The main functions of the central bank are to maintain low inflation, and a low level of unemployment. The U.S. Central bank may attempt to do this by artificially stimulating demand by affecting the nation's money supply via lower (or higher) interest rates. Furthermore, deficit spending on the authorization of the U.S. Government is designed to artificially stimulate aggregate demand for products and services within an economy. Another means, of stimulating demand would be changes in both consumption taxes, and personal income taxes. The argument for either, as per the efficiency to which the additional dollars are being utilized, would determine their overall effect on the GDP of a nation, and whether or not a sustainable stimulus is in effect. For example, a dollar given to a tax-payer (tax credit) for purchases of products or services (stimulating monetary velocity), versus a dollar given to an additional construction laborer - infrastructure redevelopment (for example, also stimulating monetary velocity).

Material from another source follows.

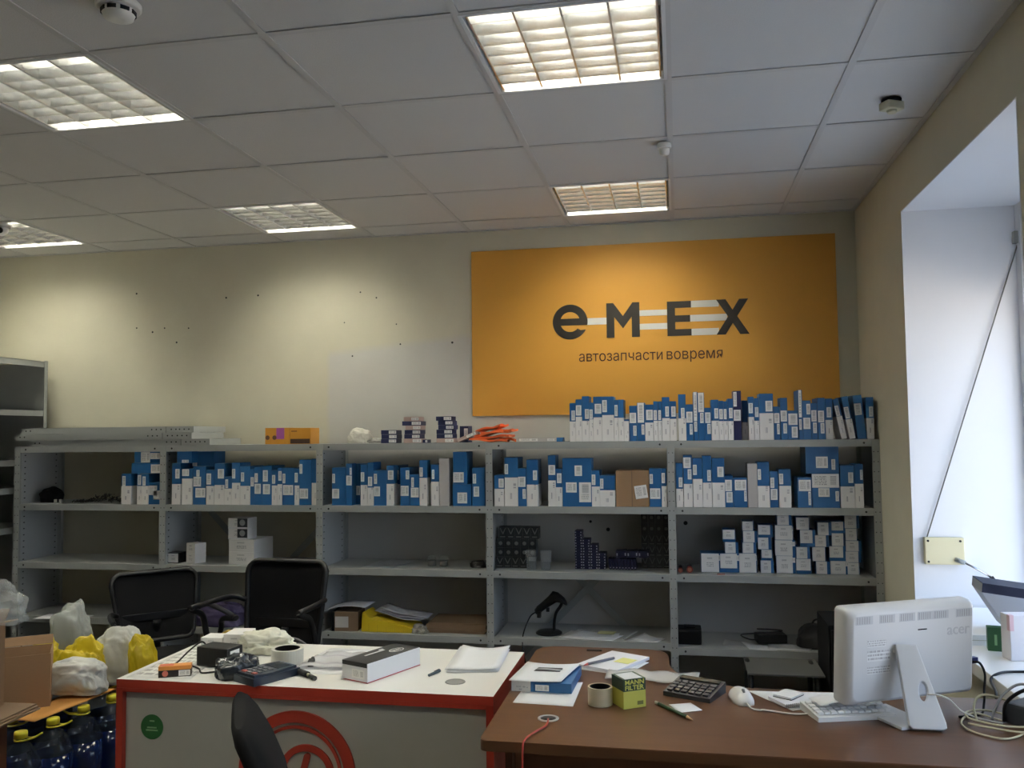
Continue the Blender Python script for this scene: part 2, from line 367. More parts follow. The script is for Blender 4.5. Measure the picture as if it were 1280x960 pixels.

The main debate amongst economists in the second half of the twentieth century concerned the central banks ability to predict how much money should be in circulation, given current employment rates, and inflation rates. Some economists like Milton Friedman believed that the central bank would always get it wrong, leading to wider swings in the economy than if it were just left alone.[29] This is why they advocated a non-interventionist approach.
Chairman of the U.S. Federal Reserve, Ben Bernanke, has suggested that over the last 10 to 15 years, many modern central banks have become relatively adept at manipulation of the money supply, leading to a smoother business cycle, with recessions tending to be smaller and less frequent than in earlier decades, a phenomenon he terms "The Great Moderation" [30] However these assumptions may very well prove ill-conceived by the ongoing financial/economic crisis of 2008-present. History will judge whether or not the now classical thinking of interest, and money supply moderation, have proven effective in preventing recessions, severe or mild. Furthermore, it may be that the functions of the central bank may need to encompass more than the 'jigging' up or down of interest rates in order to influence money supply, in the sense that these tools, although valuable, do not in fact control the very volatility, nor directly the velocity, of money supply in a nation's economy.